Sunday, May 29, 2011

Food for the Journey

Baxter has a weight problem. I don’t like to remind him of it too often. When I call him a “fat cat” he gets insulted. I have had him on special weight control food from the veterinarian for many years. It costs me a bundle; it hasn’t worked; but Baxter is fat and happy with it, so I continue to provide the “special formula.” I swear to the vet that I only feed him a half a cup a day. She tells me that a weight problem is common in neutered, indoor male cats. They don’t get enough exercise roaming and hunting for food. Why spend energy when provisions are provided for you? Baxter isn’t dumb, just overweight.

Perhaps we need to consider the same question when it comes to our faith life. Hopefully, we feed our spirits on the Bread of Life every week or more often. We take in Christ through the Eucharist’s word, sacrament, community and leadership. We digest the message of the scriptures, and we draw close to the Lord in communion with His very Body and Blood. We enjoy the fellowship of the assembly gathered to offer worship, and we acknowledge Christ the Shepherd and Priest in the presider at the altar. We take it all in, but what do we do with it once the celebration is concluded.

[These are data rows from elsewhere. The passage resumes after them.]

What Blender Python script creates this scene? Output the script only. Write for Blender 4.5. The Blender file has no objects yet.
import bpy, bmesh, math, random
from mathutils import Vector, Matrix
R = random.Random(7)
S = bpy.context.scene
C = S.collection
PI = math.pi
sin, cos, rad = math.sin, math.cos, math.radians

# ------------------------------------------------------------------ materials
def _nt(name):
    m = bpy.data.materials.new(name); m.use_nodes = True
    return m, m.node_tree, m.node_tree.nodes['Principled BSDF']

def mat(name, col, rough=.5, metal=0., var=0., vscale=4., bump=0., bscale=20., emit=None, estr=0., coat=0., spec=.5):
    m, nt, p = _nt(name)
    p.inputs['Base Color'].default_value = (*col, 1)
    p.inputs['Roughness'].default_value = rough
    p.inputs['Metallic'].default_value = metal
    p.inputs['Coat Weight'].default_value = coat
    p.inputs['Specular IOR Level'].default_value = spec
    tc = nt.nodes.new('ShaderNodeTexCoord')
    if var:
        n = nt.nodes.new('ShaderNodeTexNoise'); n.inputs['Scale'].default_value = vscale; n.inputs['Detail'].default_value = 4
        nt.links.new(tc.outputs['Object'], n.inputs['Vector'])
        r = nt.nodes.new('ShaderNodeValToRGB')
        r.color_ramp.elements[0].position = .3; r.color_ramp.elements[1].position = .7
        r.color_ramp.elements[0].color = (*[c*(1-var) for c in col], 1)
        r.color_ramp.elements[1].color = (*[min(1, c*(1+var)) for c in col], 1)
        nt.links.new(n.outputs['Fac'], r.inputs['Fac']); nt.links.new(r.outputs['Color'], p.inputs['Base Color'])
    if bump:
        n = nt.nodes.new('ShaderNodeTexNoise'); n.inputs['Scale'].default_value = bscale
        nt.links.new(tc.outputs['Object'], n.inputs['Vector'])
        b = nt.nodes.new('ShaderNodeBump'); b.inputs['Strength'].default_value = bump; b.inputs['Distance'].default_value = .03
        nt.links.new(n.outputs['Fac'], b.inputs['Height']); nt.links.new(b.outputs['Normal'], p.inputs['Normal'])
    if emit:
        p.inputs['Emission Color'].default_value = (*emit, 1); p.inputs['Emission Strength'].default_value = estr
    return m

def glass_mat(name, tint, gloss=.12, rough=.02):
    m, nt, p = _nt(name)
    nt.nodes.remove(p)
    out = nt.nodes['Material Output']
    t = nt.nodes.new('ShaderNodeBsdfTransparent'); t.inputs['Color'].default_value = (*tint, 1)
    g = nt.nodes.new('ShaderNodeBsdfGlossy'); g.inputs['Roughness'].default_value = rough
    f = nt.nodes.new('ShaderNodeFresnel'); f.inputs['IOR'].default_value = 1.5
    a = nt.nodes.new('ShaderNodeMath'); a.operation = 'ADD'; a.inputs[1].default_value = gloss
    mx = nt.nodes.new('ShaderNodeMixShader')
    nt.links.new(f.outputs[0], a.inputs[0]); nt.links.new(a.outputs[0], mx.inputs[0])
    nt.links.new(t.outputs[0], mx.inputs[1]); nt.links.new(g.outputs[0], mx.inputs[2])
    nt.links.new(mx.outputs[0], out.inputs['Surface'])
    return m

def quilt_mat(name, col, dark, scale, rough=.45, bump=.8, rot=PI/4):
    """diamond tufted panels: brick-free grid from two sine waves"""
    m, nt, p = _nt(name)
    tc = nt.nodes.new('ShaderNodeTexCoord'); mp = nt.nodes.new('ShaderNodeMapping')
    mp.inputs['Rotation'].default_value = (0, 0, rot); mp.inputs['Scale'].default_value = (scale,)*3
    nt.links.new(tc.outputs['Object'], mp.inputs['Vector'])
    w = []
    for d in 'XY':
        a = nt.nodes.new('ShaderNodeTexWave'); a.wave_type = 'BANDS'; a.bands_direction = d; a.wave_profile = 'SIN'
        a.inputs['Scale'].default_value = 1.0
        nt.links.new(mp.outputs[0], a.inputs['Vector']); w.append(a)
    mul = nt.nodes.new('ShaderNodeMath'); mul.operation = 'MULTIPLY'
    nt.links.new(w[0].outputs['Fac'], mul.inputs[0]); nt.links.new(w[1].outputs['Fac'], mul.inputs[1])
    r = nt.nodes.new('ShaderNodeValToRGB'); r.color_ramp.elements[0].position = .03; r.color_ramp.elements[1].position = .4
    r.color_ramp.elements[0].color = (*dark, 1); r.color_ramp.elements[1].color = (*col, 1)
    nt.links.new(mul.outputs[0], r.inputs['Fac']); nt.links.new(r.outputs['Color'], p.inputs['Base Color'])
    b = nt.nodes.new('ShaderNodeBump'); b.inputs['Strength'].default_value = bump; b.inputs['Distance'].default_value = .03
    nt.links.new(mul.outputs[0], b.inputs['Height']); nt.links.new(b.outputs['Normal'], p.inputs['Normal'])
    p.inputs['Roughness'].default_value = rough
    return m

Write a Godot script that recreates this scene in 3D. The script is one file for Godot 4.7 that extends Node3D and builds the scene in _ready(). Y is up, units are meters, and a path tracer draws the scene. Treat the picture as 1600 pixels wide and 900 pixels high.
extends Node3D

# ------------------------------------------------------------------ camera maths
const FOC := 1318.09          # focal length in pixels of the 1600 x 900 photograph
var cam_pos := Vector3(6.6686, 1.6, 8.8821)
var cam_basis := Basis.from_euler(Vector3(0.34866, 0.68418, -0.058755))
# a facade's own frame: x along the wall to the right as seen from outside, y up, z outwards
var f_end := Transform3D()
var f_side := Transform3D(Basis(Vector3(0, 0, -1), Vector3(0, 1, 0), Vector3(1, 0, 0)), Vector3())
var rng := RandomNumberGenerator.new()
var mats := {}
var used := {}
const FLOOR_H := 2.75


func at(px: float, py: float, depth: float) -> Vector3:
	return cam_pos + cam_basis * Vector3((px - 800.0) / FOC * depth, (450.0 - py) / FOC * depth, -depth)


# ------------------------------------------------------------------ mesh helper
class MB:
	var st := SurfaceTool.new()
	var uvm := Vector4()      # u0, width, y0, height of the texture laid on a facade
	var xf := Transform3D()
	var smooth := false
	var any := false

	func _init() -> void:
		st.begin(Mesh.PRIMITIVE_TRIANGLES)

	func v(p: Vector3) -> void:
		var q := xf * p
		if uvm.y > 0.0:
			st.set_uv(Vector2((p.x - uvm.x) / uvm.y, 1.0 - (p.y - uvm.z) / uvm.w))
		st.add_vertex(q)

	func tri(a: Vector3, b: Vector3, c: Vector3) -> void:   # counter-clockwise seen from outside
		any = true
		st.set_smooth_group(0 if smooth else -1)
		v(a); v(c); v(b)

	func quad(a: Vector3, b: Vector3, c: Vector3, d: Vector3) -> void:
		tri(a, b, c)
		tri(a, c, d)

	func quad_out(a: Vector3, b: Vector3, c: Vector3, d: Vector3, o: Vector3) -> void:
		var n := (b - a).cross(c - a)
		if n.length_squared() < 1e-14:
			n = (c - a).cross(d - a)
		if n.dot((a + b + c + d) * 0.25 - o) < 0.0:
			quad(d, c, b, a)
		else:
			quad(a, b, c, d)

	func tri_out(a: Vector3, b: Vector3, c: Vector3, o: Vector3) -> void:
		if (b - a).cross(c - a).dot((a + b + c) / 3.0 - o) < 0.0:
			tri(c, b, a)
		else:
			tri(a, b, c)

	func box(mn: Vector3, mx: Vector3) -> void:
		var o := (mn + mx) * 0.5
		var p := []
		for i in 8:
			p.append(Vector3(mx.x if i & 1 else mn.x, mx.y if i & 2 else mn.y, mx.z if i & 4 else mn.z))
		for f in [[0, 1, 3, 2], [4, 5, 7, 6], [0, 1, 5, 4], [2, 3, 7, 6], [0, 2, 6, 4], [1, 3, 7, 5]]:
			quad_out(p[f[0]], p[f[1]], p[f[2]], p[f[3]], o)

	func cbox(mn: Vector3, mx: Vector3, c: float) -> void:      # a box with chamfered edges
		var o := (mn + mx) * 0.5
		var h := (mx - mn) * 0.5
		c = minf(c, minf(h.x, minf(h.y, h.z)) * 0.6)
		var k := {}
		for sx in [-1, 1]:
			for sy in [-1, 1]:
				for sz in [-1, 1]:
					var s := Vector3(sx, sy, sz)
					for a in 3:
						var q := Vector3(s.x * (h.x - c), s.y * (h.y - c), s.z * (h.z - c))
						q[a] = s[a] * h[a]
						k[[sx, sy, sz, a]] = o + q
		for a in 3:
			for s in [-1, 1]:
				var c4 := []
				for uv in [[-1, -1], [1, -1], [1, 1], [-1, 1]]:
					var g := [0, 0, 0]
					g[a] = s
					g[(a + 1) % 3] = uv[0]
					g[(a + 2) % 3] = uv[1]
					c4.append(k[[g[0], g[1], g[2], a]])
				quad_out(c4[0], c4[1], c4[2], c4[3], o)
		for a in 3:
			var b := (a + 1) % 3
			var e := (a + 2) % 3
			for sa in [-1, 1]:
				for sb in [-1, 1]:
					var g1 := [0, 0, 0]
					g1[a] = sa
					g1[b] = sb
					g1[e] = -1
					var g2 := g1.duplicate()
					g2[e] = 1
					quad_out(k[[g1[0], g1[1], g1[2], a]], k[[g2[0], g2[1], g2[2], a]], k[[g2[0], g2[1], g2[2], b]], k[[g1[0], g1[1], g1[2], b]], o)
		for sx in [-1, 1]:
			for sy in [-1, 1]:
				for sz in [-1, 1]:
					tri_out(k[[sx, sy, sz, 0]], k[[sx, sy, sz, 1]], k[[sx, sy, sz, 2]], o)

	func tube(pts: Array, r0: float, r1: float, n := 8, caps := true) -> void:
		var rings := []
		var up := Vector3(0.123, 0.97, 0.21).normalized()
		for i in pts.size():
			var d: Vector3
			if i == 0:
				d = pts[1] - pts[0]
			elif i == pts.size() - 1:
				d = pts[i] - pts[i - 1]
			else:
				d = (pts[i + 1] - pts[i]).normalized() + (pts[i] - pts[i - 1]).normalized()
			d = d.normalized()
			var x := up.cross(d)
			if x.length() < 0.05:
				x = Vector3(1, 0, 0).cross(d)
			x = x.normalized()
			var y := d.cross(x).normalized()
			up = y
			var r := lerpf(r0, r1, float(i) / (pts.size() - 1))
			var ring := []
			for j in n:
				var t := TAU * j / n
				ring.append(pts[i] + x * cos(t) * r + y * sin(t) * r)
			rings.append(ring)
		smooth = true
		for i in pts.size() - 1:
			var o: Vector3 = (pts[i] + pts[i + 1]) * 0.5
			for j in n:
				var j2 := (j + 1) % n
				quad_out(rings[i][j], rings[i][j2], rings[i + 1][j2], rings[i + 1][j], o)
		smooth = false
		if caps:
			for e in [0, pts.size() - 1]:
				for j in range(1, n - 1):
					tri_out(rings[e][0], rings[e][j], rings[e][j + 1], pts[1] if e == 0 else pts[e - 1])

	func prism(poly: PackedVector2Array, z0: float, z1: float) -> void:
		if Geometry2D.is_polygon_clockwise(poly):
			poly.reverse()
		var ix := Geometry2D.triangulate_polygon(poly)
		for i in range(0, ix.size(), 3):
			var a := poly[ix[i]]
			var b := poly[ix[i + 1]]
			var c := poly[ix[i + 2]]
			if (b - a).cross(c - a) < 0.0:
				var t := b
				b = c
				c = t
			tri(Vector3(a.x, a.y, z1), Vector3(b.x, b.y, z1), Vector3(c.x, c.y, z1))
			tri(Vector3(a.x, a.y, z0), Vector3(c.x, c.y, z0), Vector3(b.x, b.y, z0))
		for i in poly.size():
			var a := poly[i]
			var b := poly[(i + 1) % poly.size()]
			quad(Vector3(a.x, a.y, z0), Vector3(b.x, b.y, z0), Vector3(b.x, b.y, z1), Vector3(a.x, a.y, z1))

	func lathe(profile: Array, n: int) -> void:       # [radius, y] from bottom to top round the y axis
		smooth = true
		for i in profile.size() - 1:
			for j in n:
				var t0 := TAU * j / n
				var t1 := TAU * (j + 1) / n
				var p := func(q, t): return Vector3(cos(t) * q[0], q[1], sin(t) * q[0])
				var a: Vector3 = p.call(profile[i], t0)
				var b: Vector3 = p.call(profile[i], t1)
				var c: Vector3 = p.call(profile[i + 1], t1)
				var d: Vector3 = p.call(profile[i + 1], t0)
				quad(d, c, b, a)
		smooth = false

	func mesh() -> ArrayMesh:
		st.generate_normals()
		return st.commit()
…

Eucharist is not a bedtime snack to sleep on. It is food for the journey to give us the energy we need to keep moving through life’s encounters and challenges in faith. When we are told to “Go in peace,” this isn’t an injunction to rest and relax, but to go about the mission of the church with a sense of peaceful confidence and trust in God as we spread the Word and witness to God’s love for all in service. Evangelization is not something added on to our faith once we have free time from all the important things we do each day. It is making the mission of the Eucharist part of those important things. What we see and hear at worship we need to work at making visible, heard and effective in our daily activities. Certainly, we have to carry out our jobs efficiently and competently, but we also need to do so with a sense of caring for those affected by our work. We need to recognize opportunities to speak and offer guidance for upholding what we believe about God and humanity, not with a sense of self-righteous indignation but of humble respect for others that our faith allows us to see.

A Eucharistic attitude and style isn’t easy to achieve. That’s why we come back week after week to worship together and renew our communion in God with each other. But we worship not just for ourselves. We gather for Eucharist to become God’s agents in the world. Through the Holy Spirit Who renews His mark on us at every Eucharist, we are commissioned to transform the situations we face each day to be more Christ-like, more loving and generous, more respectful and hopeful, more transparent to the holy.

Baxter isn’t totally to blame for being fat and lazy. I don’t give him a lot to do around the house. But God charges us at every Eucharist to build the Kingdom, to make over the world as He wants it to be for us, to be evangelizers who give to others what we receive at Eucharist. There’s no place for fat and lazy Catholic Christians in the divine scheme of things. We are on a journey to the Kingdom, and everyone who is fed on the Body and Blood of Christ is sent to do Christ’s work on the way.